Harvard has challenged the Trump illegalities in court through lawsuits. Like most lawsuits, they may some day decide to settle them out of court. If so, this will be a conventional “settlement” of differences within the legal system. What Columbia is doing though is very different. It is starting by accepting illegalities as valid governmental actions. They’ve abandoned the legal system, deciding that they’re better off outside of it, that we’re now in a dictatorship where legality is irrelevant. All that matters is the will of the dictator. If Columbia “settles” with Trump, it will be nothing more than a statement that “we give in to the dictator’s will by doing X”. Any thing they think they’re getting in return for this will have no legal basis, it’s just the current will of the dictator, which may change.

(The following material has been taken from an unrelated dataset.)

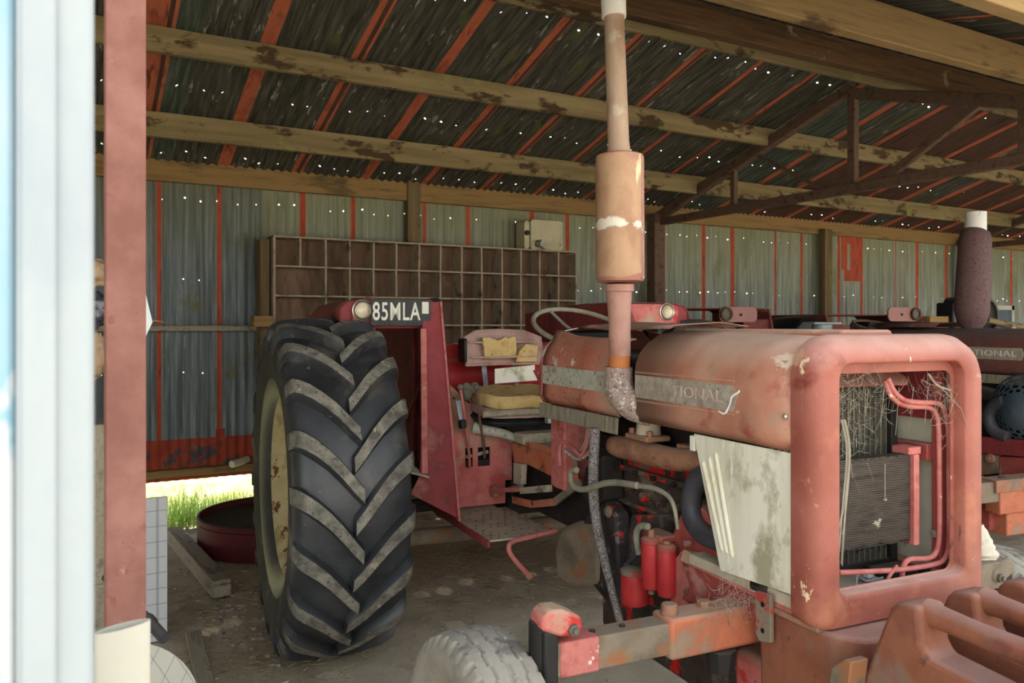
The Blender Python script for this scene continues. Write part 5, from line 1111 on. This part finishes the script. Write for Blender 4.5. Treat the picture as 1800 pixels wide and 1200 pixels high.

We’ll see how this works out, but my impression is that the Trump people understand this very well. They want the Columbia trustees to publicly humiliate themselves and the institution, by bowing down to dictatorial will and publicly supporting a new regime which operates outside the law. They have an agenda of defunding research universities and will pursue that separately. So, in opposition to Stand Columbia, I’d argue that, even if the trustees don’t believe anymore in the court system, they should not “settle”. Signing another “we give in to the dictator’s will” document will get them nothing but more humiliation.
Update: More lies about “antisemitism” from Trump. The idea that Harvard is currently “in violent violation of Title VI of the Civil Rights Act, which prohibits discrimination on the basis of race, color, and national origin” is an absurdity. The threat to take away all federal funding if Harvard doesn’t do something about this is ridiculous. All federal funding already has been taken away, and since the accusations are lies, there’s nothing Harvard can do to answer them. These lies are a tactic to force Harvard to agree to the dictator’s will in the way Columbia did in the past, but we don’t know what actions the dictator is explicitly trying to force on Harvard or Columbia.
I hope Harvard will continue its policy of fighting this kind of thing in court.